The new phase of the contest is likely to focus on how quickly Russia can repair or bypass damaged infrastructure and how persistently Ukraine can strike. Temporary bridges, ferry crossings and dispersed supply depots can mitigate some losses, but they are also more exposed to surveillance and attack. Ukrainian forces appear willing to expend scarce long-range munitions on targets that degrade Russia’s ability to mass forces, rather than only on tactical frontline positions.

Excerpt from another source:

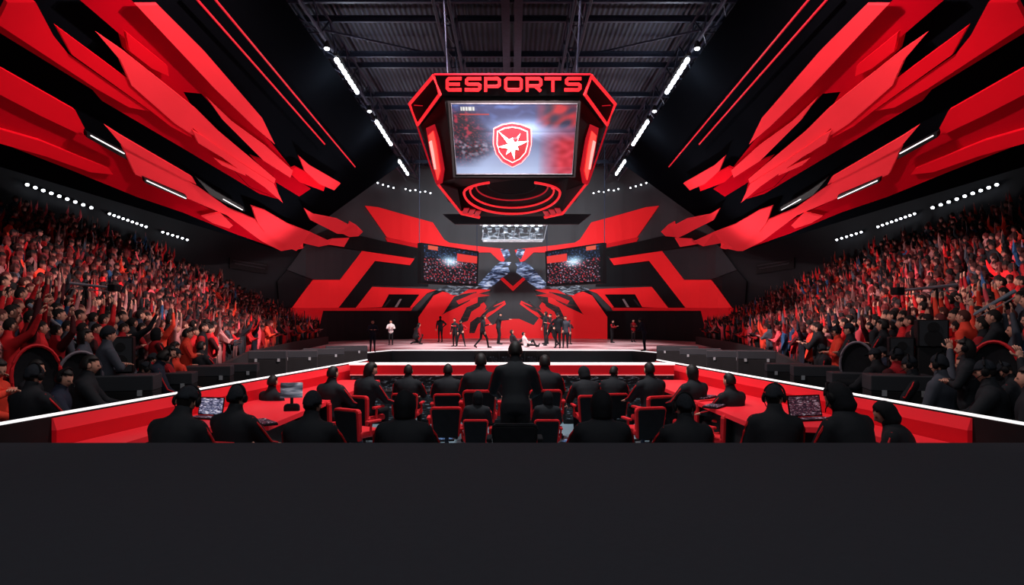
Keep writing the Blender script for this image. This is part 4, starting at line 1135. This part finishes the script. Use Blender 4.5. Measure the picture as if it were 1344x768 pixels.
# ------------------------------------------------------------------ equipment outside the barrier
def speaker(label, px, py, Y, w, h, rz):
    p = at(px, py, Y); z0 = p.z
    t = thing('loudspeaker', label, 'speaker', (p.x, p.y, .12), rz)
    bm = new(); box(bm, (0, 0, (z0-.12)/2), (w*.9, w*.9, z0-.12)); obj('plinth', bm, BLACK, t)
    bm = new(); box(bm, (0, 0, z0-.12+h/2), (w, w, h), bev=.015); obj('cabinet', bm, BLACKG, t)
    bm = new(); box(bm, (0, -w/2-.008, z0-.12+h/2), (w*.88, .012, h*.92)); obj('grille', bm, CHAR, t)
    for k, rr in ((.32, .3), (.72, .2)):
        bm = new(); tube(bm, [(0, -w/2-.012, z0-.12+h*k), (0, -w/2-.024, z0-.12+h*k)], w*rr, 14); obj('cone', bm, BLACK, t)
speaker('black loudspeaker standing beside the left barrier crowd', 160, 489, 10.5, .34, .55, .4)
speaker('black loudspeaker box near the right barrier, lower one', 1182, 482, 10.5, .34, .46, -.4)
speaker('black loudspeaker box behind right barrier, higher and nearer the camera', 1222, 455, 10.2, .40, .4, -.4)
def flight_case(label, px, py, Y, w, h, rz, m=BLACK):
    p = at(px, py, Y); h = max(h, .2)
    t = thing('flight_case', label, 'case', (p.x, p.y, .12), rz)
    hh = max(.25, p.z-.12+h)
    bm = new(); box(bm, (0, 0, hh*.4), (w, .5, hh*.8), bev=.01); obj('body', bm, m, t)
    bm = new(); box(bm, (0, 0, hh*.9), (w*1.01, .51, hh*.19), bev=.012); obj('lid', bm, CHAR, t)
    for sx in (1, -1):
        bm = new(); box(bm, (sx*w*.3, -.26, hh*.78), (.06, .02, .08)); obj('latch', bm, SILVER, t)
for s, nm in SIDES:
    k = 0
    for px, py, Y, w, h in ((352,478,17.5,.9,.35),(392,474,19,1.0,.3),(425,470,21,1.2,.3),(455,467,24,1.4,.35),(310,492,15,.9,.25),(165,515,9.5,.8,.25),(226,508,11.5,.7,.25),(275,497,13,.8,.25)):
        k += 1; X = px if s == 1 else 2*CX-px
        flight_case(f'{words(k)} black equipment case outside the {nm} barrier, {"far" if Y > 16 else "near"} stretch', X, py, Y, w, h, s*.25)
def jib(label, a, b, Y, tip):
    pa, pb = at(*a, Y), at(*b, Y)
    base = Vector((pb.x*.6+pa.x*.4, Y, 1.0)); piv = pa.lerp(pb, .35)
    t = thing('camera_jib', label, 'camera crane', (piv.x, Y, 1.0)); L_ = -t.location
    bm = new(); tube(bm, [pa, pb], [.035, .022], 8); o = obj('arm', bm, STEELL, t); o.location = L_
    bm = new(); tube(bm, [pa+Vector((0, 0, -.1)), pb+Vector((0, 0, -.08))], .012, 6); o = obj('cable', bm, SILVER, t); o.location = L_
    for k in range(3):
        an = 2*PI*k/3; bm = new(); tube(bm, [(0, 0, piv.z-1.0), (math.cos(an)*.35, math.sin(an)*.35, -.2)], .022, 6); obj('leg', bm, BLACKG, t)
    bm = new(); box(bm, pb, (.16, .24, .14), bev=.02); o = obj('camera_head', bm, tip, t); o.location = L_
jib('pale camera crane arm dipping toward the left barrier', (38,400), (112,452), 11, BLACKG)
jib('pale camera crane arm above the left speaker', (92,372), (150,378), 14, BLACKG)
jib('pale camera crane with red head at right', (1332,382), (1238,436), 11, REDF)
jib('pale camera crane arm over the right stand', (1256,374), (1178,382), 13, BLACKG)
# large gaming chairs with red edging among the near crowd
def bucket_seat(label, px, py, Y, rz, rim):
    p = at(px, py, Y); t = thing('bucket_chair', label, 'chair', (p.x, p.y, .12), rz)
    zc = p.z-.12
    bm = new(); vs = ell(bm, (0, 0, zc), (.26, .10, .36), 18, 12)
    for v in vs:
        if v.co.y > 0: v.co.y *= -.4
    obj('backrest', bm, FABRIC, t, True)
    bm = new(); tube(bm, [(.27*math.cos(a), .0, zc+.37*math.sin(a)) for a in [2*PI*k/28 for k in range(28)]], .022, 6, True); obj('piping', bm, rim, t)
    bm = new(); box(bm, (0, .22, max(.2, zc-.30)), (.46, .42, .12), bev=.04); obj('seat', bm, FABRIC, t)
    bm = new(); tube(bm, [(0, .2, 0), (0, .2, max(.1, zc-.35))], .05, 8); obj('pedestal', bm, BLACKG, t)
bucket_seat('black bucket chair with red edge near the left end of left barrier', 48, 492, 8.6, -2.2, REDF)
bucket_seat('black bucket chair with grey edge beside the red-edged one, left', 106, 498, 9.2, -2.4, mat('grey piping', (120, 110, 120), .6))
bucket_seat('black bucket chair with red edge at right barrier near the camera', 1305, 488, 8.4, 2.2, REDF)
bucket_seat('black bucket chair with grey edge further along right barrier', 1125, 478, 11.5, 2.4, mat('grey piping', (120, 110, 120), .6))

# ------------------------------------------------------------------ crowd
CP = ['stand_cheer', 'stand_wave', 'stand_clap', 'stand_down', 'stand_hip', 'stand_fold']
for k in CP: body_geo((k, 1), PL[k], 1, 1.05)
LOWP = CP[:4]
for k in LOWP: body_geo((k, 0), PL[k], 0, 1.1)
WT = ['red']*4+['crimson']*4+['black']*5+['pink']*2+['orange']*2+['pale']*2+['navy']+['grey']*2+['blackred']*2+['blue']  # red-heavy mix puts the crowd's red lighting into the clothes
DESC = dict(red='red top', crimson='crimson top', black='black top', pink='pink top', orange='orange top', pale='rose top', navy='navy top', grey='grey top', blackred='red-sleeved black top', blue='blue top', white='white top')
PD = dict(stand_cheer='arms up', stand_wave='one arm up', stand_clap='clapping', stand_down='arms down', stand_hip='hand on hip', stand_fold='arms folded')
cand = []
rng = random.Random(11)
for s, nm in SIDES:
    for r in range(NR+1):
        p0 = [seat_pt(k/60, r) for k in range(61)]
        length = sum((p0[k+1]-p0[k]).length for k in range(60)); n = int(length/.56)
        cnt = 0
        for i in range(n):
            if rng.random() < .05: continue
            t_ = (i+.5+rng.uniform(-.25, .25))/n
            # arc-length is close enough to even in t here
            p = seat_pt(t_, r+rng.uniform(-.15, .15)); p.x *= s; p.z = seat_pt(t_, r-.5 if r else 0).z+.02
            hx = CX+F*p.x/p.y; 
            if not (-25 < hx < 1369) or p.y < 4: continue
            if r in (1, 3) and p.length < 17: continue
            if r < 4 and p.length < 17 and i % 2: continue
            cnt += 1
            cand.append((p.length, s, nm, r, cnt, p))
cand.sort(key=lambda c: c[0])
NI = 250
for s, nm in SIDES:
    for r in (0, 2):
        pts = [seat_pt(k/30, r) for k in range(2, 17)]
        bm = new(); pr = [(-.2, .36), (.2, .36), (.2, .43), (-.2, .43)]; prev = None
        for k, p in enumerate(pts):
            q = pts[min(k+1, len(pts)-1)]-pts[max(k-1, 0)]; nn = Vector((q.y, -q.x, 0)).normalized(); z0 = seat_pt(k/30, r-.5 if r else 0).z
            ring = [bm.verts.new((s*(p.x+nn.x*a), p.y+nn.y*a, z0+b)) for a, b in pr]
            if prev:
                for i in range(4): bm.faces.new((prev[i], prev[(i+1) % 4], ring[(i+1) % 4], ring[i]))
            else: bm.faces.new(ring)
            prev = ring
        bm.faces.new(prev[::-1]); bmesh.ops.recalc_face_normals(bm, faces=bm.faces[:])
        t = thing('spectator_bench', f'black bench of the {words(r+1)} row from the {nm} barrier', 'bench', (0, 0, 0)); obj('seat', bm, BLACK, t)
        for k in range(0, 15, 3):
            p = pts[k]; z0 = seat_pt((k+2)/30, r-.5 if r else 0).z
            bm = new(); tube(bm, [(s*p.x, p.y, z0-.12), (s*p.x, p.y, z0+.37)], .03, 6); obj('leg', bm, BLACKG, t)
V_all, F_all, C_all = [], [], []; vo = 0
BIG = {}
for idx, (d, s, nm, r, cnt, p) in enumerate(cand):
    face_to = Vector((0, p.y+6-(0 if p.y < 25 else 4), 0)); dr = face_to-p; rz = math.atan2(-dr.x, dr.y)+rng.uniform(-.5, .5)
    pal = rng.choice(WT); sc = rng.uniform(.92, 1.06)
    pose = rng.choices(CP, [2, 2, 3, 4, 1, 2])[0]
    if idx < NI:
        lab = f'person in {DESC[pal]}, {PD[pose]}, {nm} stand {words(r+1)} row, {words(cnt)} along'
        if r <= 3 and d < 17:
            pal = rng.choice(['black', 'black', 'blackred', 'grey', 'black', 'crimson', 'orange', 'navy'])
            pose = rng.choice(['sit_lap', 'sit_lean', 'sit_clap', 'sit_desk', 'sit_wave', 'sit_desk_turn', 'stand_fold'])
            hat = rng.choice(['cap', 'hair', 'beanie', 'long_hair', 'hood', 'cap'])
            PDX = {'sit_lap': 'hands in lap', 'sit_lean': 'bent forward', 'sit_clap': 'clapping', 'sit_desk': 'arms out', 'sit_wave': 'one arm up', 'sit_desk_turn': 'turned aside', 'stand_fold': 'arms folded'}
            lab = f'{hat.replace("_", " ")} wearer in {DESC[pal]}, {PDX[pose]}, {nm} stand {words(r+1)} row, {words(cnt)} along'
            person(lab, pose, pal, p, rz, sc, hat, rng.random() < .3, rng.random() < .7, f'spectators on the {nm} stand')
            continue
        key = (pose, 2 if d < 14 else 1)
        o = bpy.data.objects.new('person', pmesh(key, pal, PALS[pal])); C.objects.link(o)
        o.location = p; o.rotation_euler = (0, 0, rz); o.scale = (sc,)*3
        tag(o, lab, 'person', f'spectators on the {nm} stand')
    else:
        pose = LOWP[CP.index(pose)] if CP.index(pose) < 4 else 'stand_clap'
        V, Fc, Z = BASE[(pose, 0)]
        c_, s_ = math.cos(rz), math.sin(rz)
        W = np.empty_like(V); W[:, 0] = (V[:, 0]*c_-V[:, 1]*s_)*sc+p.x; W[:, 1] = (V[:, 0]*s_+V[:, 1]*c_)*sc+p.y; W[:, 2] = V[:, 2]*sc+p.z
        pl = dict(PALS[pal]); j = rng.uniform(.6, 1.3); pl['top'] = tuple(min(255, v*j) for v in pl['top'])
        pl['skin'] = rng.choice([(190,112,102), (160,84,78), (130,66,60), (215,140,130)]); pl['hair'] = rng.choice([(22,18,18), (50,22,22), (30,24,26), (90,30,32)])  # pinkish skin and reddish hair carry the red light as colour
        V_all.append(W); C_all.append(zone_cols(Z, pl)); F_all.append((Fc, vo)); vo += len(V)
me = bpy.data.meshes.new('crowd')
Vc = np.concatenate(V_all); faces = []
for Fc, o_ in F_all: faces += [[i+o_ for i in f] for f in Fc]
me.from_pydata(Vc.tolist(), [], faces)
a = me.color_attributes.new('Col', 'FLOAT_COLOR', 'POINT'); a.data.foreach_set('color', np.concatenate(C_all).ravel())
me.materials.append(PEOPLE)
o = bpy.data.objects.new('crowd', me); C.objects.link(o); o['kind'] = 'stuff'
tag(o, 'dense cheering crowd in red and black filling the further rows of both stands', 'crowd')
print('crowd total', len(cand), 'faces', len(faces))

# ------------------------------------------------------------------ light
w = bpy.data.worlds.new('world'); bpy.context.scene.world = w; w.use_nodes = True
w.node_tree.nodes['Background'].inputs[0].default_value = (.66, .78, 1.0, 1); w.node_tree.nodes['Background'].inputs[1].default_value = .075
def spot(loc, target, e, angle, col=(1, 1, 1), r=.3, blend=.6):
    d = bpy.data.lights.new('spotlight', 'SPOT'); d.energy = e; d.spot_size = math.radians(angle); d.spot_blend = blend; d.shadow_soft_size = r; d.color = col  # unseen lamps, added to brighten chosen areas
    o = bpy.data.objects.new('spotlight', d); C.objects.link(o); o.location = loc
    o.rotation_euler = (Vector(target)-Vector(loc)).to_track_quat('-Z', 'Y').to_euler(); return o
def area(loc, target, e, sx, sy, col=(1, 1, 1)):
    d = bpy.data.lights.new('added_fill', 'AREA'); d.shape = 'RECTANGLE'; d.size = sx; d.size_y = sy; d.energy = e; d.color = col
    o = bpy.data.objects.new('added_fill', d); C.objects.link(o); o.location = loc
    o.rotation_euler = (Vector(target)-Vector(loc)).to_track_quat('-Z', 'Y').to_euler(); return o
# unseen fill light added high behind the camera
area((0, -3, 12.5), (0, 20, 3), 420, 14, 3, (1, .97, .96))
# unseen spots added to brighten canopies, back wall, stage and crowd
for q in (1, -1):
    spot((q*6.5, 34, 1.0), (q*10, 31, 7.5), 2600, 95, (1, .95, .94), .4, .8)
    spot((q*2, 25.8, 9.9), (q*1.5, 52, 6.5), 11500, 44, (.96, .97, 1), .3, .8)
    spot((q*4, 30, 12.6), (q*2.4, 38, .5), 11000, 60, (1, .92, .92))
    spot((q*3.5, 15, 12.8), (-q*15, 27, 3.8), 21000, 82, (1, .72, .70))
    spot((q*3.5, 12, 12.8), (-q*9, 14, 1), 3400, 80, (1, .82, .80))
spot((0, 10.5, 12.8), (0, 11.8, 0), 4200, 46, (.94, .98, 1))  # unseen spot added to brighten the pit floor
spot((0, 3, 12.8), (0, 3, 0), 900, 80, (1, 1, 1))  # unseen spot added over the deck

If Ukraine maintains this pressure, Russian units in southern Ukraine may find themselves forced to operate with thinner stockpiles and greater uncertainty about when the next convoy will arrive. That can degrade combat effectiveness even without major territorial changes. At the same time, Ukrainian authorities will face their own dilemmas about how to balance military necessity with the wellbeing of civilians in areas that still rely, at least in part, on the same bridges and roads to move essential goods.

## Key Takeaways
- Ukraine’s 1st Assault Regiment says the Chonhar Bridge in occupied Kherson has been critically damaged and is unusable for vehicle traffic.
- Russian forces are reportedly rerouting supplies through alternative routes via occupied Crimea, increasing journey lengths and exposure to attack.
- Ukrainian strikes have also targeted additional bridges near Myrne, Stavky and Armyansk, although the full extent of damage is not yet clear.
- Ukrainian drone and missile attacks on fuel trucks, hubs and bridges form a coherent campaign to strain Russia’s logistics in the south and around Crimea.
- The contest over infrastructure directly affects both frontline troops and civilians living under occupation who depend on stable supply flows.

## Outlook & Way Forward
In the near term, expect Russia to deploy engineering units to assess and, where possible, patch or bypass damaged bridges while increasing air defense coverage over key crossings and depots. Moscow may shift more supplies along rail and road routes deeper inside Crimea, which could in turn become higher-priority targets for future Ukrainian strikes. The Kremlin will likely play down the operational impact domestically while emphasizing claims of new territorial gains elsewhere to offset perceptions of vulnerability.

For Ukraine, continued success will depend on a steady supply of precision munitions and drones and on maintaining accurate targeting intelligence against moving logistical networks rather than static front lines. Western partners will read these strikes as evidence that long-range systems can impact Russia’s war effort without immediate large-scale offensives. Over time, if Russia cannot fully secure its southern supply lines, the sustainability of its positions in parts of Kherson and Zaporizhzhia—and ultimately the security of Crimea itself—will come under harder-to-ignore strain.